Après avoir franchi le cap de la première lecture, la « Loi sur les rabbins II » va maintenant retourner devant la commission de la Constitution, du droit et de la justice de la Knesset. Elle y sera préparée en vue de sa deuxième lecture et de sa troisième lecture – qui sont nécessaires pour qu’elle ait force de loi.
Il est toutefois possible que la colère générale à l’égard de la communauté ultra-orthodoxe – une fureur suscitée par les initiatives prises par les Haredim pour conserver leur régime d’exemption de service militaire – rende l’approbation de la législation difficile à l’avenir.
Ce projet de loi « donne au ministre la capacité d’embaucher autant de rabbins qu’il le souhaite sans aucune limite » et il est essentiellement un projet de loi sur l’emploi assorti d’un chèque en blanc », a déclaré au Times of Israel le rabbin Seth Farber, directeur de l’organisation à but non lucratif ITIM, qui aide les Israéliens à naviguer dans la bureaucratie religieuse du pays, avant le vote de lundi. « C’est une véritable arnaque politique. »
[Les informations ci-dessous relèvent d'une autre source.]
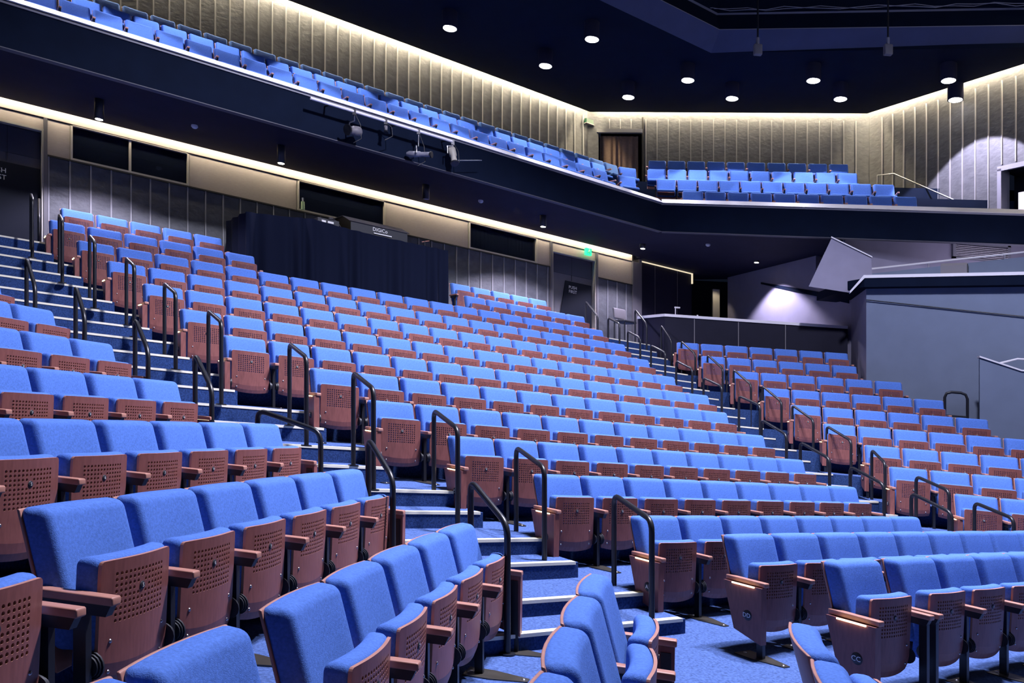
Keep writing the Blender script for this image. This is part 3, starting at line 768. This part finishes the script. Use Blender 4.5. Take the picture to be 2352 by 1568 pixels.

« Le pire, pour moi, c’est qu’ils dépensent d’énormes ressources, à la fois politiques et financières, pour fournir des emplois à des personnes qui, pour la plupart, ne servent pas dans l’armée et qui n’assument pas le fardeau national – un fardeau qui est en ce moment la guerre que mène Israël sur plusieurs fronts », a-t-il ajouté.
« Ce n’est pas seulement irresponsable, c’est carrément insultant », s’est-il insurgé.
Canaan Lidor a contribué à cet article.